Auch Andrew Stockdale verlangt von seinem Publikum, niemals vom Glauben abzufallen. „Rock ’n’ Roll, Wolfmother, Rock ’n’ Roll!“, brüllt er. Genau so etwas will man jetzt hören, Luftgitarre spielen, die Augen rollen, die Hände zu Fäusten ballen, die viel zu kurzen Haare schütteln.
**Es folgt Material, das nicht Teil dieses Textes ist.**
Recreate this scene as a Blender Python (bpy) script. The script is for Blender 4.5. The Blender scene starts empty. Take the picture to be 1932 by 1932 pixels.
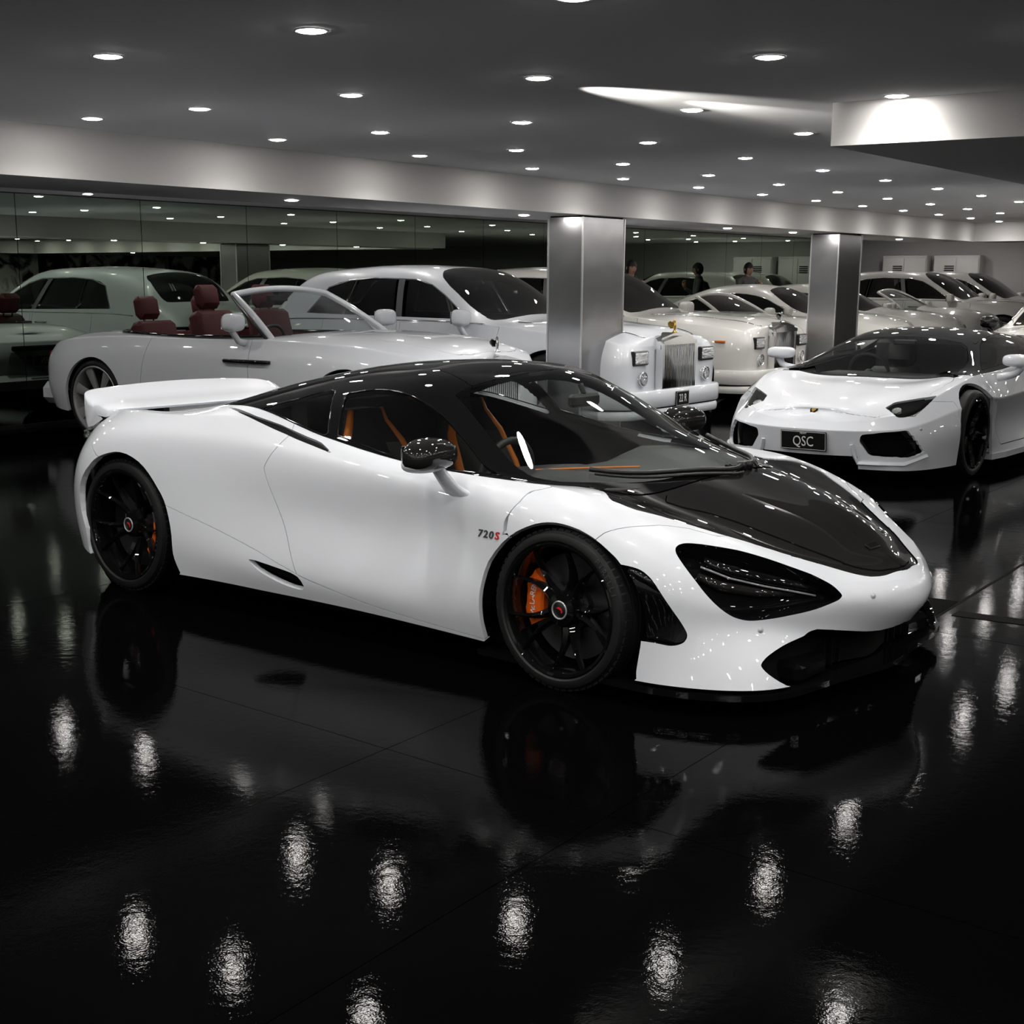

Die Bekenntnisse sind schlicht, doch von tiefer Wahrheit, und Rock ’n’ Roll sagt mehr als tausend Worte. Die Rock-’n’-Roll-Parole ist so simpel wie der Sound dieser Band, der aus Riffs wie aus Stein gemeißelt und aneinandergereihten Rockklischees besteht, die seltsamerweise nicht abgestanden wirken, sondern einen – Entschuldigung, aber so sagt es der Rocker – an den Eiern packen. Nicht immer wird man plattgewalzt von dieser Effektivitätsmaschine, stellenweise verlieren sich Wolfmother in Gedaddel und Gejamme und verführen einen dazu, sich mit seinem Nachbarn zu unterhalten. Doch die Band will ja eben schließlich nicht so tun, als hätte hier jeder einen Dauerständer. Und das unterscheidet diese Epigonen von den Rockdinosauriern aus den goldenen Siebzigern. Der klassische Schwanzrock wird hier von niedlichen Jungs gemacht und nicht von echten Männern, und das darf man auch sehen, hören und fühlen. Es ist gut, dass die Siebzigerjahre vorüber sind.